Houve importantes avanços nas estratégias e operações em conjunto das forças de segurança, as polícias e o sistema prisional. Só que ações sociais, políticas públicas, serviços básicos, educação, saúde, saneamento e urbanismo nas áreas carentes, como Monte Cristo, Chico Mendes, Morro da Caixa, Papaquara, Vila União, Siri, nunca aconteceram em níveis significativos. Faltou um plano macro de segurança que evitasse a ida de adolescentes para as facções, especialmente nas áreas periféricas e também nos morros do Maciço, na região central. Assim, sem o Estado e a lei de fato, entraram os criminosos para ditar suas normas e condutas.
Em 2017, Florianópolis alcançou a taxa de 30,7 homicídios por grupo de 100 mil habitantes, três vezes mais que o aceitável pela Organização Mundial da Saúde. Um recorde absurdamente alarmante. A taxa também está muito próxima à do Rio de Janeiro, que foi de 32,5 mortes por 100 mil habitantes no ano passado. Na Capital catarinense começam também a aparecer cada vez mais fuzis, a arma de guerra que se proliferou nos morros do Rio e apavora qualquer um. Houve chacinas, confrontos cada vez mais intensos entre polícia e bandidos, execuções em cartões postais como o Mercado Público e a Beira-Mar Norte.
Por outro lado, a questão das milícias, as mortes de policiais e a corrupção nas polícias deixam o Rio em uma situação bem mais catastrófica. Não que isso sirva para desacelerar medidas de impacto. É preciso agir rapidamente, pois famílias desestruturadas, crianças fora da escola e desempregabilidade podem ser inimigos curtos. À polícia, cabe mais uma vez identificar, prender e isolar os chefões que estão por trás dos mandos e desmandos e não trancafiar somente os pequenos envolvidos.
***
Profissionais opinam sobre a comparação entre a violência em SC e no RJ:
“Eu diria que a comparação é real, guardadas as devidas proporções. A intervenção federal gera preocupação, pois a criminalidade tende a se proliferar. Temos coisas boas, Florianópolis tem potencial fantástico de turismo, um povo cordial, as instituições privadas e entidades lutando por educação. Há esperança”. Padre Luiz Prim, atua há 30 anos com dependentes químicos na Grande Florianópolis.
“Nós não nos tornaremos um Rio de Janeiro.
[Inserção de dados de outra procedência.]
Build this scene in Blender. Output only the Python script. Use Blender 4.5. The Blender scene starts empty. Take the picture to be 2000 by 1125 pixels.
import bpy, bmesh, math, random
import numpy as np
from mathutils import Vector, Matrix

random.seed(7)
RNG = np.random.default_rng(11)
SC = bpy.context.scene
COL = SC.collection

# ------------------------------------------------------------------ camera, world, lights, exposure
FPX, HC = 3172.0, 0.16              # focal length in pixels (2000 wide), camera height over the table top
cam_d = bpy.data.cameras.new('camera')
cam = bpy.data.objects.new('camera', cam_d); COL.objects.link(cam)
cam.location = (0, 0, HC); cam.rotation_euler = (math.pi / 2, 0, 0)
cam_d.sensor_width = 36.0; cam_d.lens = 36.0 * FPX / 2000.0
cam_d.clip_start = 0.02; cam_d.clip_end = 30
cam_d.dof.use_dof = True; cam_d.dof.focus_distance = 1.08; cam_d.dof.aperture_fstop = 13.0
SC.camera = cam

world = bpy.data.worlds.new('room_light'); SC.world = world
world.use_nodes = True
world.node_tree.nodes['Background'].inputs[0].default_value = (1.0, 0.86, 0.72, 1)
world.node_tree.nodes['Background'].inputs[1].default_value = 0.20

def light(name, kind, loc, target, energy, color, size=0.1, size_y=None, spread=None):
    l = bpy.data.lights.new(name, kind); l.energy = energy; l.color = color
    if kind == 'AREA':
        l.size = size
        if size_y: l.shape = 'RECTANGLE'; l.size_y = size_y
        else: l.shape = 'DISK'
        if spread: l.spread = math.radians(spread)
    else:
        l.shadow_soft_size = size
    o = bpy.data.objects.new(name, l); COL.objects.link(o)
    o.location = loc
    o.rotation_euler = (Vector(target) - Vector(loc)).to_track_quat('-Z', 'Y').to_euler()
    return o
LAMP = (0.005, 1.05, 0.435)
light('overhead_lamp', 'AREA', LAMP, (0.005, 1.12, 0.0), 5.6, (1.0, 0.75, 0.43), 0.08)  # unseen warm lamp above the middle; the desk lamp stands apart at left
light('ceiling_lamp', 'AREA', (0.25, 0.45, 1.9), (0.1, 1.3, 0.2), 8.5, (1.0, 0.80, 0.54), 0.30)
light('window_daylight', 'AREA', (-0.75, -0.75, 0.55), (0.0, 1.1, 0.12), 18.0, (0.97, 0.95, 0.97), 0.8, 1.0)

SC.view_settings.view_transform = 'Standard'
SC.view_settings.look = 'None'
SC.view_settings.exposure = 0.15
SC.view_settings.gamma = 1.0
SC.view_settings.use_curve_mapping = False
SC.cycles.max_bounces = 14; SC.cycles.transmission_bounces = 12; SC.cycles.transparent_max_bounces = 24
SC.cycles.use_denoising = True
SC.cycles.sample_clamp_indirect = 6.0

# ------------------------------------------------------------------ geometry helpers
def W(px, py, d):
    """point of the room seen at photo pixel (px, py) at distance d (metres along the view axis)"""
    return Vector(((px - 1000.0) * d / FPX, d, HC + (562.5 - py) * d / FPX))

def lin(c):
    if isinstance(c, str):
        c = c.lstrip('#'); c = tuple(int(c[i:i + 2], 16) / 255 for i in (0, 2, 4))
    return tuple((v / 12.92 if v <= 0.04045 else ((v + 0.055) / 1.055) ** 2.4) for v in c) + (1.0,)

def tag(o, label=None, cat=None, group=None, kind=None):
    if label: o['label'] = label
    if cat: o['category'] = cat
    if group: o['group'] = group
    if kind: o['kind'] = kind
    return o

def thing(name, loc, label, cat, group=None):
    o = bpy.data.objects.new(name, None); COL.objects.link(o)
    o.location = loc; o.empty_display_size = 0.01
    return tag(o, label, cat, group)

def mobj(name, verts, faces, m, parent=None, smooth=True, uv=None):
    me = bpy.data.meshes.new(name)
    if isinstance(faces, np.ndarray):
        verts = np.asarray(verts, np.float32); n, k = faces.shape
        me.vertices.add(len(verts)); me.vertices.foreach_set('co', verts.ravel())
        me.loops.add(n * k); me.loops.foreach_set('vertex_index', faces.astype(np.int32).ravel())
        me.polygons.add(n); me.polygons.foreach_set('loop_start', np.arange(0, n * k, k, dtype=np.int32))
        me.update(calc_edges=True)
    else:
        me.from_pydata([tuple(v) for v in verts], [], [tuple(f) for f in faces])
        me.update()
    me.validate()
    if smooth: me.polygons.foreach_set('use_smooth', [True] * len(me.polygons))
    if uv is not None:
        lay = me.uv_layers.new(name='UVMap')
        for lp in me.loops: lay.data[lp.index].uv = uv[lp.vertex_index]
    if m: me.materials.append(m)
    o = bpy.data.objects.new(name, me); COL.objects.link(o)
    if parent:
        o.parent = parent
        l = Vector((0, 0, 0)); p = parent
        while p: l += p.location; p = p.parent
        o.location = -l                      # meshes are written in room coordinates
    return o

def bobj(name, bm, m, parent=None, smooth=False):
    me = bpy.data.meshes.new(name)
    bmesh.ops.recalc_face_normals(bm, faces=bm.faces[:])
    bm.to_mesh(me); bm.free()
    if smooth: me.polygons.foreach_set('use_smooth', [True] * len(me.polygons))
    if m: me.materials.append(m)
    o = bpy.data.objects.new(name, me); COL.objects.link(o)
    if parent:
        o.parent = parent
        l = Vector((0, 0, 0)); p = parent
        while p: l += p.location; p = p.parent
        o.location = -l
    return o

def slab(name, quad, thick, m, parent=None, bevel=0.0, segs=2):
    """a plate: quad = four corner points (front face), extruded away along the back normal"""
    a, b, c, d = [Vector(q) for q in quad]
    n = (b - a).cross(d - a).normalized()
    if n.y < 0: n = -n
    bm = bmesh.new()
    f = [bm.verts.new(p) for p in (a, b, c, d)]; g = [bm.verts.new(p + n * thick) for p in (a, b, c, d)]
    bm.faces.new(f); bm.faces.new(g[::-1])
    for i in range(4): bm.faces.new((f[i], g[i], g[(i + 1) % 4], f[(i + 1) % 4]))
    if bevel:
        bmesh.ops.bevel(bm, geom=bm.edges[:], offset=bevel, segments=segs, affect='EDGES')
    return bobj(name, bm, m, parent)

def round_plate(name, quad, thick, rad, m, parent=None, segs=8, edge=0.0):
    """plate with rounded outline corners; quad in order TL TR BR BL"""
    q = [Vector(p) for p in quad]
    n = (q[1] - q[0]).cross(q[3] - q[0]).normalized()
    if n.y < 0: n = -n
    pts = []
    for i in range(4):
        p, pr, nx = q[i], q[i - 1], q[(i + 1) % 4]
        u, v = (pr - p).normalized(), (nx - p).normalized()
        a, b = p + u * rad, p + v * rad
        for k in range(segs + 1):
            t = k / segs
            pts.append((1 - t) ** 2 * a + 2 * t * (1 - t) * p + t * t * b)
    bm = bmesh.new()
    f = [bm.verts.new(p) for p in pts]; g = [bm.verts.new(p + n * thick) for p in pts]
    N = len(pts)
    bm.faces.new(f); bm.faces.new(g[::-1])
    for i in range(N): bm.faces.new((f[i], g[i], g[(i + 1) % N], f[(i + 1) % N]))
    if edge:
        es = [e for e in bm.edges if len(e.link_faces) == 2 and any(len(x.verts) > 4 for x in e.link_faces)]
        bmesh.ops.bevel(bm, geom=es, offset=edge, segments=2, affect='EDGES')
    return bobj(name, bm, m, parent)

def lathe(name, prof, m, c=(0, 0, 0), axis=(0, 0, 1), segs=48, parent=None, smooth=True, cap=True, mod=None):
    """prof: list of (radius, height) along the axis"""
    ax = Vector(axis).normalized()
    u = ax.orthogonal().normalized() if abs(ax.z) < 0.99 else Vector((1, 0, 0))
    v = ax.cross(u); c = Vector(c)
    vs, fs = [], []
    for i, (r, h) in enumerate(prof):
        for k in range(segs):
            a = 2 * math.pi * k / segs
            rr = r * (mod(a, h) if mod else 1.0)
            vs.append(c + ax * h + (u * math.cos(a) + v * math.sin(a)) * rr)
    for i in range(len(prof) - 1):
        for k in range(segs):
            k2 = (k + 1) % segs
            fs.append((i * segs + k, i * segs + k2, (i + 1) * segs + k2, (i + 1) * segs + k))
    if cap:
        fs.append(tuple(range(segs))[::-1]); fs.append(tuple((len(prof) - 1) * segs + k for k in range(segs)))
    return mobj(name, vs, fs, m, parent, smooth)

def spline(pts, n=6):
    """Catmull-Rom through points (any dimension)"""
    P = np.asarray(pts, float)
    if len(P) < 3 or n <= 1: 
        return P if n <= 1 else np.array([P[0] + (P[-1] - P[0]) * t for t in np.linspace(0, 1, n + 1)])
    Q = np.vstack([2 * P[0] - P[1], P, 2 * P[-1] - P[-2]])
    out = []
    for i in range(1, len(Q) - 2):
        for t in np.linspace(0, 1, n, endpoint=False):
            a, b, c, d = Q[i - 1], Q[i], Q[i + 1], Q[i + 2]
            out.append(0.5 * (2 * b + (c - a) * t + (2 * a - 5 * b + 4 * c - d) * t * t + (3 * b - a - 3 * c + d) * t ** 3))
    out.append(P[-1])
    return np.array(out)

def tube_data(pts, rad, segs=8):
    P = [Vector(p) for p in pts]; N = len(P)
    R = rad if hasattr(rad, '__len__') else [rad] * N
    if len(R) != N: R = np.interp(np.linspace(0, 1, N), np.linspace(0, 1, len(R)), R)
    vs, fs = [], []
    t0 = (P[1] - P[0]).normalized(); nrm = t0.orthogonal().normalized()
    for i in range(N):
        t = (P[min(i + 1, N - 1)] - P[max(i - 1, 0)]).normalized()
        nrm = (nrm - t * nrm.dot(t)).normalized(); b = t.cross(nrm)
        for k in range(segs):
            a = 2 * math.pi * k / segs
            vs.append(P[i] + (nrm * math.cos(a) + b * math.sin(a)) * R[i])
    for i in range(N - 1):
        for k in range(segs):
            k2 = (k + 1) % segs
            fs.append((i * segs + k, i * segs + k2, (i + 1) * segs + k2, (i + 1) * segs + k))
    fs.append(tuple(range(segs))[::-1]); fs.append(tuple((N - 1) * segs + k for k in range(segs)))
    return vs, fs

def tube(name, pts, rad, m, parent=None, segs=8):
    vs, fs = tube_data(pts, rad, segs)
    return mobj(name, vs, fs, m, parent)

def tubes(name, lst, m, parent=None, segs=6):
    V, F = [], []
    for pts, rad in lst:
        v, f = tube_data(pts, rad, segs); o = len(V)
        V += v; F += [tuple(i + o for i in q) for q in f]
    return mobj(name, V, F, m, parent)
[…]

Nossa população é diferente, com índices médios de escolaridade superiores, presente religiosidade e marcantes tradições familiares de miscigenação de etnias europeias. Nossas polícias também são diferentes e o Rio de Janeiro sofre com a corrupção endêmica em sua estrutura estatal, do topo à base, o que piora muito sua condição. Dizer não às drogas é essencial para a redução do poder econômico do tráfico. Ou seja, a população também precisa fazer a parte dela”. Eugênio Moretzsohn, analista de segurança.
“Há que se contemplar a máxima de que todo grande problema começa com uma pequena causa. Aplicando ao caso da segurança, todas as comunidades que estão tomadas pela criminalidade tiveram pequenos delitos que foram negligenciados pela família ou por outra instituição interessada na paz social e que autorizou a evolução até o atual estágio. É necessária a repressão objetiva, inteligente, planejada, coordenada e controlada aos focos instalados de anomia, onde a ausência da supremacia da norma legal permite violências de todas as naturezas”. Coronel da reserva Nazareno Marcineiro, ex-comandante geral da Polícia Militar de SC.